A message flood can begin when a message counter is anywhere between zero to MSGTHRESH; for example, zero, one, or equal to MSGTHRESH.
  • If the message counter is zero, the first message of the flood will cause the timestamp to be stored and MSGTHRESH messages later (assuming this occurs in less than INTVLTIME), cause the threshold exceeded message to be issued and intensive mode to be entered. For this case, only MSGTHRESH messages are required to enter intensive mode.
  • If the message counter is one, the timestamp marking the beginning of the interval has already been stored, and after MSGTHRESH-1 messages have been counted and the ending timestamp acquired, the difference between the timestamps may not cause intensive mode to be entered. If a flood is underway, the next MSGTHRESH number of flood messages will cause intensive mode to be entered. In this case, it will take 2 x MSGTHRESH - 1 flood messages to cause intensive mode to be entered.

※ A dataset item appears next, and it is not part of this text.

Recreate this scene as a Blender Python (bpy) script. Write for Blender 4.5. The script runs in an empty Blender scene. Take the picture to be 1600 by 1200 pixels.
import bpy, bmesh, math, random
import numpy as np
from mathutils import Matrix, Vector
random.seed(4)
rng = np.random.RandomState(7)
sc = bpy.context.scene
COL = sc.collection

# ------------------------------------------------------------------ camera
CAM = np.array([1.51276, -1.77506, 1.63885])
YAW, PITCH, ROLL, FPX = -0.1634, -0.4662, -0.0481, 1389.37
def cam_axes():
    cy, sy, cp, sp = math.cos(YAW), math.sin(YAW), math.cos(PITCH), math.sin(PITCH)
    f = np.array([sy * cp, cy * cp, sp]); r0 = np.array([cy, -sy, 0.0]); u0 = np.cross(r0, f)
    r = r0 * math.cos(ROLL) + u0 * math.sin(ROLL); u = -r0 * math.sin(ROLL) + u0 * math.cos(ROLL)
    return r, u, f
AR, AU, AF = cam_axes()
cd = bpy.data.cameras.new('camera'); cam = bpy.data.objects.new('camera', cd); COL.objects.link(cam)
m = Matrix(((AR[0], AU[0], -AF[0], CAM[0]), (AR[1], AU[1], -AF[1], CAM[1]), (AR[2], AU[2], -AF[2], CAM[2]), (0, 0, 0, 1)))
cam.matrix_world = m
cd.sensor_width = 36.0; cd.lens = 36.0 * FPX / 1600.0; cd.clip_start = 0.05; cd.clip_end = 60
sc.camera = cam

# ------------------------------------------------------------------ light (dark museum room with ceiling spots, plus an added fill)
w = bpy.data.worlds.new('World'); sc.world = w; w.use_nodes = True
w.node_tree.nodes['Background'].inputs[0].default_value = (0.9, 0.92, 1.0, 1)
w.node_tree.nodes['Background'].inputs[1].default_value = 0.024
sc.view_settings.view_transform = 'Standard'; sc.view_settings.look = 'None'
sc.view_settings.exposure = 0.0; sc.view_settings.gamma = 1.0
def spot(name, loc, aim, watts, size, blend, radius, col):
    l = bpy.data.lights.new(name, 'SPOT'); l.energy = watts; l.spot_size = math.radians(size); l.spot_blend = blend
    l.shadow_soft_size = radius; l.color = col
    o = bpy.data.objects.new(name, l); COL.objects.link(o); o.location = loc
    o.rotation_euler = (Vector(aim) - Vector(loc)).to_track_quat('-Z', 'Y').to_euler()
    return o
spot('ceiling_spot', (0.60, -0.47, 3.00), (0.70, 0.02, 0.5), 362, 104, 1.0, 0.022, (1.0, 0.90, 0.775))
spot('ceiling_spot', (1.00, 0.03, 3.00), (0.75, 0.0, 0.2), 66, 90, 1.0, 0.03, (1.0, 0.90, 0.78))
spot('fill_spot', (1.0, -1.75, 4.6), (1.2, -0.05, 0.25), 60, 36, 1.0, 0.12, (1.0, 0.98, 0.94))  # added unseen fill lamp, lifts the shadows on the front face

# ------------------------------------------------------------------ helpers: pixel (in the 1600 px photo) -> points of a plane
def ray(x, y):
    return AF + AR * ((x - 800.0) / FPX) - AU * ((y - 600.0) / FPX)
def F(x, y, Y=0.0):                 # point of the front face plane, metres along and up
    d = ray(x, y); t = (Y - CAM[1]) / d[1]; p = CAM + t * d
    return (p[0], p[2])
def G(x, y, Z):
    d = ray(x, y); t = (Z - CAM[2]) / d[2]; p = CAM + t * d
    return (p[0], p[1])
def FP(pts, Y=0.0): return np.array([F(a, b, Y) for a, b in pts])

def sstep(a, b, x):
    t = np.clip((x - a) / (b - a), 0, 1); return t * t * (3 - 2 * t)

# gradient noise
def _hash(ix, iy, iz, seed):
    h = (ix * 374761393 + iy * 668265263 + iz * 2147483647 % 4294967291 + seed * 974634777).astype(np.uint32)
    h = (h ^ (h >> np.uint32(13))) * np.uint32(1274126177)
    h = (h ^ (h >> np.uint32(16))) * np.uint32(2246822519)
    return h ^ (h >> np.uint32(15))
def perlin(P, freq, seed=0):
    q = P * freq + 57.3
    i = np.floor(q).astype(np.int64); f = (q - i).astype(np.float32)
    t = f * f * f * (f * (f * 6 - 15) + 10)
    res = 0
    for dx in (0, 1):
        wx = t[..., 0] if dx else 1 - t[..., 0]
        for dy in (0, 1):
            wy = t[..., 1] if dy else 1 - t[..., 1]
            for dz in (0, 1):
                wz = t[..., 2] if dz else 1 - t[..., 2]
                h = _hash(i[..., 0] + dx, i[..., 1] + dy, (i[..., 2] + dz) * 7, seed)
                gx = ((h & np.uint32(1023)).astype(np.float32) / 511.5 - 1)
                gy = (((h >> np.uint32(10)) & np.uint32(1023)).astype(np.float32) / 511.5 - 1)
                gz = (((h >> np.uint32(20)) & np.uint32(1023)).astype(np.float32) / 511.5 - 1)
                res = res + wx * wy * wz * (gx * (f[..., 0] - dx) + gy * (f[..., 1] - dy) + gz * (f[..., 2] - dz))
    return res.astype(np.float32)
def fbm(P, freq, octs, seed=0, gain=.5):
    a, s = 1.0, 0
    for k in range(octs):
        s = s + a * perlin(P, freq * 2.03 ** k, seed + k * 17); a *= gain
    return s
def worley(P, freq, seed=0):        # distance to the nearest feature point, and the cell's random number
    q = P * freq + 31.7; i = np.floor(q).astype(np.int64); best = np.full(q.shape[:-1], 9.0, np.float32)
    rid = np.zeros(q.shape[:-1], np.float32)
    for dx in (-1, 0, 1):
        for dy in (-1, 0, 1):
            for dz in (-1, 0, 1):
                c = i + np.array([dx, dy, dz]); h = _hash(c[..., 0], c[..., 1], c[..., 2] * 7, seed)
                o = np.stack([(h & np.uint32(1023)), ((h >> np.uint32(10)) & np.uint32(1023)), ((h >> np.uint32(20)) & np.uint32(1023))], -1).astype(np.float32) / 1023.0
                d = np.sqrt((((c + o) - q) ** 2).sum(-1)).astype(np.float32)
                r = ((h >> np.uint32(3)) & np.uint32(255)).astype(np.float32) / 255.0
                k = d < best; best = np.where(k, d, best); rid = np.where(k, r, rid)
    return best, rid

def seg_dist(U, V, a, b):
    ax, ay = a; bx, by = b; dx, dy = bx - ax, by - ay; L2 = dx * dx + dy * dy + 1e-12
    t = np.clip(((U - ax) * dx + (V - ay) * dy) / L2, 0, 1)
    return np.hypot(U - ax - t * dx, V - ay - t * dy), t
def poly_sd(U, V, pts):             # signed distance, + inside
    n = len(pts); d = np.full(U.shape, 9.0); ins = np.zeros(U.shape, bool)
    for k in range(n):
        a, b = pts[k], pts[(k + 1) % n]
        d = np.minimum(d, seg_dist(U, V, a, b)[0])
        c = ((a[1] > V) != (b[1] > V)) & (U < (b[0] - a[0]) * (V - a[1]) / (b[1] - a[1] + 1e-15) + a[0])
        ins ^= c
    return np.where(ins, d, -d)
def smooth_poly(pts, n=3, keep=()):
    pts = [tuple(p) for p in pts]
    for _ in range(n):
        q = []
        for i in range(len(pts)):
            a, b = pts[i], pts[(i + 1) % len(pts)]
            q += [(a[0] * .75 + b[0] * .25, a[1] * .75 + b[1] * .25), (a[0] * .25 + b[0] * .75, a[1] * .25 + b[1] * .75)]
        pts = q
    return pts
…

  • If the message counter is already at MSGTHRESH, the first flood message will cause the ending timestamp to be stored, and the difference in timestamps will probably cause intensive mode to not be entered. However, the next MSGTHRESH flood messages will cause intensive mode to be entered. So in this case, it will take MSGTHRESH + 1 messages to cause intensive mode to be entered.
  • If the message counter is between one and MSGTHRESH, it will take 2 x MSGTHRESH - n messages to cause intensive mode to be entered, where "n" is the number of messages already counted.
The bottom line is that the triggering of intensive mode may not occur precisely after MSGTHRESH flood messages have occurred.